Présent durant les travaux de la 29 ème réunion du Conseil des ministres arabes de l’Intérieur, l’ancien militant des droits de l’homme a affirmé que «le peuple passe avant l’Etat qui demeure au-dessus de l’ordre et l’ordre doit à son tour être respecté par tous les individus». Un mois plus tard, il a averti, ceux qu’il considère «des laïcs extrémistes», que «la légitimité des pouvoirs en Tunisie est une ligne rouge à ne pas franchir» tout en précisant que «la contestation du pouvoir en place ne relève pas du droit d’expression».

Puis, l’éloge fait à l’Etat a cédé la place aux accusations. Dans l’affaire Lotfi Naggedh, assassiné le 18 octobre 2012, le président provisoire a pointé du doigt les partisans de la Troïka qu’il avait désigné «coupables de l’assassinat».  Ensuite, il s’est dit responsable, «lui et tous les appareil de l’Etat», du décès de deux salafistes à la suite d’une longue grève de la faim avant d’émettre que «le gouvernement n’a pas été à la hauteur et la mise en place d’un gouvernement restreint, constitué de compétences et non des appartenances partisanes, est nécessaire».

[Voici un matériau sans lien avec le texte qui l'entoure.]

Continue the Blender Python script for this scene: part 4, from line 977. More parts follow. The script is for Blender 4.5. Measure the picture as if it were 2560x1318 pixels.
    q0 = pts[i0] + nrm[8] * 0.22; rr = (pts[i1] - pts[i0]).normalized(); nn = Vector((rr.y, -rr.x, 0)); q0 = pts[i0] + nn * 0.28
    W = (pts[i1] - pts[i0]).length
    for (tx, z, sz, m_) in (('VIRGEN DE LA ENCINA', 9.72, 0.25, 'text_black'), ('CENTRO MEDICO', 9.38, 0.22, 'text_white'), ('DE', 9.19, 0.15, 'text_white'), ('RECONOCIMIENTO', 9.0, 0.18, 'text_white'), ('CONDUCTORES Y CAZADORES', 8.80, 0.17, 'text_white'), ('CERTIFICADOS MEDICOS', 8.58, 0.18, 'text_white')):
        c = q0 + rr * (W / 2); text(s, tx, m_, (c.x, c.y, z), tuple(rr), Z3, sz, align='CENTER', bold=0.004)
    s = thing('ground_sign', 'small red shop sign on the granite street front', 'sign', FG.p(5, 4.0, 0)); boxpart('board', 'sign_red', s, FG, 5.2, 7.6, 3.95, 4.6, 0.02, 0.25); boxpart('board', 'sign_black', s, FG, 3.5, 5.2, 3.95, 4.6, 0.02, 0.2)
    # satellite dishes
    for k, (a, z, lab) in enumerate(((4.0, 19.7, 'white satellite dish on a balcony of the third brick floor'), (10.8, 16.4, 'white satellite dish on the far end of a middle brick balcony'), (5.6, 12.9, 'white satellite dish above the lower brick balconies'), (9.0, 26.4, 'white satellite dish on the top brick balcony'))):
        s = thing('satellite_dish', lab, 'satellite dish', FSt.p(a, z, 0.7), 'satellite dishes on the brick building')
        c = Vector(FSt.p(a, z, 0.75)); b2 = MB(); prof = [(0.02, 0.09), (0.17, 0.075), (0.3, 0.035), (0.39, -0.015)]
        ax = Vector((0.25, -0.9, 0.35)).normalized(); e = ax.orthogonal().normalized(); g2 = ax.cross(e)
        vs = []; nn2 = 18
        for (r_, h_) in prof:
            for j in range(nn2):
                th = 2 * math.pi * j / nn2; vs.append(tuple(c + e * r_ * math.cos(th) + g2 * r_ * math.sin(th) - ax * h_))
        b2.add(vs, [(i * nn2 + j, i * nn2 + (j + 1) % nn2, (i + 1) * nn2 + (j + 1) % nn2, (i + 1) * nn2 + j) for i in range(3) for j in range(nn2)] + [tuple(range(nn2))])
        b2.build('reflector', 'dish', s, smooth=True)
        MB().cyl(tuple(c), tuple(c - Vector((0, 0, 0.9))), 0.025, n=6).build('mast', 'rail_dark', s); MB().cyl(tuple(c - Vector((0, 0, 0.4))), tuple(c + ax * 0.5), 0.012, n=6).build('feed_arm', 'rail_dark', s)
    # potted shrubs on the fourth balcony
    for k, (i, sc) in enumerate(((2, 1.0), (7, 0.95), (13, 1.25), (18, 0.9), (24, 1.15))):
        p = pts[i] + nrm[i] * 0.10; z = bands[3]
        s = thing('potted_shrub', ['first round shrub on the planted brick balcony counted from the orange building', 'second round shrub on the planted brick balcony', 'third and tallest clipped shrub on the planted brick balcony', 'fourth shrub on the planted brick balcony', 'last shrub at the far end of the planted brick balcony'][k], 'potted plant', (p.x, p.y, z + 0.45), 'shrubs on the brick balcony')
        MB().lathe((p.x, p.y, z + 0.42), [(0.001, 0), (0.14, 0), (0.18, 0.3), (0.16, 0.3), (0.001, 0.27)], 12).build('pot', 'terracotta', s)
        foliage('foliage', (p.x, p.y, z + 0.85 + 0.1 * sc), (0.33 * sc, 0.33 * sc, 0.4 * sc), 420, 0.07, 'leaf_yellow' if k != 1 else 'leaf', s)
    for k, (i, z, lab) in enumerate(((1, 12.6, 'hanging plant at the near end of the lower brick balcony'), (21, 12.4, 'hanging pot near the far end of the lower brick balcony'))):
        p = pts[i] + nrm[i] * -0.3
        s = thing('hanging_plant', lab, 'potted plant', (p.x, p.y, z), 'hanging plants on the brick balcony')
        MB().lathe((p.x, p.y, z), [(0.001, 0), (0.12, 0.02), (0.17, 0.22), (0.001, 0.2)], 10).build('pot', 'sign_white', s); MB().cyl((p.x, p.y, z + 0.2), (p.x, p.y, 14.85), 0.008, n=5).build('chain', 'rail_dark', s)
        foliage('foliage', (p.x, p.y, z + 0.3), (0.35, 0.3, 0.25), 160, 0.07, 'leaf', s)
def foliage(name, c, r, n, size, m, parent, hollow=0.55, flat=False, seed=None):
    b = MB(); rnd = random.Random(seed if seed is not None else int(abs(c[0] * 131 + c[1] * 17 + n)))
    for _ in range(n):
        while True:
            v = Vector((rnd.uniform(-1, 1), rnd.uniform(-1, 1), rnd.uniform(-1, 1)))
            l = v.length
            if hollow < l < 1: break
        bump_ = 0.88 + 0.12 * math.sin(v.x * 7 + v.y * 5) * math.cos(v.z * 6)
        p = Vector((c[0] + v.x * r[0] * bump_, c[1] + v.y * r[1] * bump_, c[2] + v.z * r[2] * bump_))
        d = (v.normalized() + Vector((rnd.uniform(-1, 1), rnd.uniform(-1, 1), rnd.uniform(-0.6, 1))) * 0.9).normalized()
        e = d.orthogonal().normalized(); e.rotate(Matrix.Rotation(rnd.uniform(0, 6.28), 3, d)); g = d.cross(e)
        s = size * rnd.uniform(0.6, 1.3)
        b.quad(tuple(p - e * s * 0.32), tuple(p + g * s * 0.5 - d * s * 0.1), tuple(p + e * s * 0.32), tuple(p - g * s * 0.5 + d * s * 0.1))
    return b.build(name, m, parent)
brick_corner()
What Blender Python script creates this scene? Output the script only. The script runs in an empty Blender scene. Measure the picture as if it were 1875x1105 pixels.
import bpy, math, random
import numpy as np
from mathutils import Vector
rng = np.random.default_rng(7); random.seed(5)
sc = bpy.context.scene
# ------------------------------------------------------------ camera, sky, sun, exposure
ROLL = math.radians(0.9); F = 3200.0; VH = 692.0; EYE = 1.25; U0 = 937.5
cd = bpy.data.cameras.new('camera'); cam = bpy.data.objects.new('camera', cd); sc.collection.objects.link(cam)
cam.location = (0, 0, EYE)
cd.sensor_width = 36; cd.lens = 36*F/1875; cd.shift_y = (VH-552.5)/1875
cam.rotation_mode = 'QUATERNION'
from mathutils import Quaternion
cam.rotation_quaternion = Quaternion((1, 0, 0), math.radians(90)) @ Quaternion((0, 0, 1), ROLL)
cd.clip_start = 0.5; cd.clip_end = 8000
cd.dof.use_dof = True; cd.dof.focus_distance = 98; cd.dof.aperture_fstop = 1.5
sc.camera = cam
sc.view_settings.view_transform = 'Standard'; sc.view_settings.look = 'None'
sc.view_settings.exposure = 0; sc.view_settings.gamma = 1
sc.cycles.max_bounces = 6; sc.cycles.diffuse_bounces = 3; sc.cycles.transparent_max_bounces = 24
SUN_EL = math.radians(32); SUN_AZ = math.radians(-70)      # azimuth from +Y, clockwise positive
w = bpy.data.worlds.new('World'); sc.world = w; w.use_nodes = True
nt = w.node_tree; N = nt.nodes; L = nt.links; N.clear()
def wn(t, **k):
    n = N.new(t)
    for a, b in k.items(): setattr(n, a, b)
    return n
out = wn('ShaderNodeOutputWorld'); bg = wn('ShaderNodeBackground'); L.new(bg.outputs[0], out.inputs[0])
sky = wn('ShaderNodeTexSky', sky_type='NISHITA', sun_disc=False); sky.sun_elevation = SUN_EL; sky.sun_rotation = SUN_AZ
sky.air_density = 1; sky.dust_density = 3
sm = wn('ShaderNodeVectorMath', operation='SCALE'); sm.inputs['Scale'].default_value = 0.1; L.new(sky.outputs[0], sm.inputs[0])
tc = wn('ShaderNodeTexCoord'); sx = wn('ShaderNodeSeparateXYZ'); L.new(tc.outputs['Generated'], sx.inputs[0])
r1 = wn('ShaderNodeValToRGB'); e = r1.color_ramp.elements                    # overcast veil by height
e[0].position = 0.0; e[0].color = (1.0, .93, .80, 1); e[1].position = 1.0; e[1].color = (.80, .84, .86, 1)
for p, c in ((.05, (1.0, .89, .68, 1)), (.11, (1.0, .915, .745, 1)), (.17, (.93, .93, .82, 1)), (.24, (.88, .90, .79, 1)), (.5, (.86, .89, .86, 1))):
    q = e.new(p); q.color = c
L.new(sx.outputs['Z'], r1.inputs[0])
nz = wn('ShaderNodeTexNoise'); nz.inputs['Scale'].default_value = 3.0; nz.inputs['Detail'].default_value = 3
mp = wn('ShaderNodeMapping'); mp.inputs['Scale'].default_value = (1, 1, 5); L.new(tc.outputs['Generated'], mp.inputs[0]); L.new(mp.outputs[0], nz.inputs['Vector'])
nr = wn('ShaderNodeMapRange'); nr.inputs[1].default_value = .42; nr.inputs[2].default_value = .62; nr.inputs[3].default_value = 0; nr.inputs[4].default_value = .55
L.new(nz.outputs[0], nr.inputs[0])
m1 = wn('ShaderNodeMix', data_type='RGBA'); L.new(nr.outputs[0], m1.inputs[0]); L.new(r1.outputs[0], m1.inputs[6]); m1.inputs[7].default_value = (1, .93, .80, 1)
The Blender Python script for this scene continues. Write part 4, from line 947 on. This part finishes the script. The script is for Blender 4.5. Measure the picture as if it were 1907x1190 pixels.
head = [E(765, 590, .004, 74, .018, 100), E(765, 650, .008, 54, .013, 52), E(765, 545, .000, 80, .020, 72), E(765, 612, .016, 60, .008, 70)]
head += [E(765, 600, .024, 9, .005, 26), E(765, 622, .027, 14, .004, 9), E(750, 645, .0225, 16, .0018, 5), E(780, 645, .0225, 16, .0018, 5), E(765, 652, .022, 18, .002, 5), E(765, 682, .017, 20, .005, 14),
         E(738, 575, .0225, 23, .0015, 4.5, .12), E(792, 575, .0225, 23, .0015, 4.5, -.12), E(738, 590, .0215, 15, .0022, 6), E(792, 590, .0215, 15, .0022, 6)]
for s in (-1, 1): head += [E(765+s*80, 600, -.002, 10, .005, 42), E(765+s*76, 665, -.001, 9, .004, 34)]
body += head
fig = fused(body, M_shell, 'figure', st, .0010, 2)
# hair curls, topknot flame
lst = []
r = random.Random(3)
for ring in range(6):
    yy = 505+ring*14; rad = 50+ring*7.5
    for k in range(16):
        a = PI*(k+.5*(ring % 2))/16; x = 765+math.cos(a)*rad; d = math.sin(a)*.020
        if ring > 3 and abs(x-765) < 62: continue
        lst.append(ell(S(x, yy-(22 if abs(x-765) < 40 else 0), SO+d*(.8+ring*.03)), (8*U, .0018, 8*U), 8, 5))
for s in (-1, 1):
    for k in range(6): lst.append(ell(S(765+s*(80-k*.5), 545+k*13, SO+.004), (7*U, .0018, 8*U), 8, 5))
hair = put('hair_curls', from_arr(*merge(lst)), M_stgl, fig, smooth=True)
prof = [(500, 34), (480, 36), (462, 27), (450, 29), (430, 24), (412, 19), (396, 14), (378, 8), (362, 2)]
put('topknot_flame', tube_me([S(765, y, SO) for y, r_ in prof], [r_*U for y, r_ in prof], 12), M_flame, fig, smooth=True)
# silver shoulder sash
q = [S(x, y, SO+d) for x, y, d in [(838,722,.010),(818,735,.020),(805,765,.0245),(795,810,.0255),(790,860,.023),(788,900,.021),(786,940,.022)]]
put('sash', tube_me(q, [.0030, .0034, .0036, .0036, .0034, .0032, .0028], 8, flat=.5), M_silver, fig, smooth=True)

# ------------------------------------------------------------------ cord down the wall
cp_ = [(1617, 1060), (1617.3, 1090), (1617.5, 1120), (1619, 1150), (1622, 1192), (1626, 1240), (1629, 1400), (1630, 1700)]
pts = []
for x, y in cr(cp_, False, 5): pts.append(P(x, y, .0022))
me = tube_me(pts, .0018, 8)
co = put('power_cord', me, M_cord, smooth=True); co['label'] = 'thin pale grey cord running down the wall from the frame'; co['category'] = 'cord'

Les déclarations contradictoires du président provisoire se poursuivent. Un mois presque jour pour jour après avoir affirmé que «la Tunisie est un pays souverain, aucun pays ne pourra intervenir dans ses affaires», Moncef Marzouki a renoncé à ses convictions. «De quelle indépendance parlons-nous au vu de la pauvreté et de la dépendance du pays à l’égard de l’étranger» a-t-il proféré durant la fête de l’indépendance. Face aux indignations de l’ingérence du Qatar en Tunisie, il a insisté que «nous sommes très attachés à notre indépendance complète et à l’indépendance des décideurs politiques de la Tunisie».

Incompétence

«Ne faites pas confiance à l’Etat, soyez contre l’Etat, l’Etat peut tomber dans des mains indignes de confiance» annonçait Moncef Marzouki lors de son allocution à l’ouverture de la journée nationale contre la torture. Deux jours après, pour inciter les tunisiens à participer à l’emprunt national obligataire, le président provisoire fait volte-face : «c’est fini la période où l’Etat était corrompu, maintenant l’Etat Tunisien est un Etat patriotique, Il vous appartient. Tous les citoyens sont amenés à aider l’Etat en cette période critique» a-t-il clarifié.

Cerise sur le gâteau, lors d’une interview accordée à la chaîne qatarie Al Jazeera, le président provisoire Moncef Marzouki avait menacé ses opposants politiques, en cas de tentative de renversement du pouvoir en place, que des «échafauds de pendaison» pourraient leur être dressés. Quelques semaines après, il fait profil bas et infirme avoir dit des propos pareils.

Outre ses déclarations divergentes, Moncef Marzouki n’en finit pas de briller pas ses visions fatalistes voire parfois ridicules. «Si la machine économique tardait à reprendre, le pays irait droit vers le suicide collectif», «le palais de Carthage sera totalement ensablé dans une vingtaine d’années», «la zone militaire au Mont Châambi cédera la place à un parc d’attraction», «l’opposition mange chez moi et m’insulte»… Et le Livre Noir ont fait couler beaucoup d’encre.

Chez moi, c’est «le règne des compétences», le président provisoire en parle mais des paroles aux actes, long est le chemin.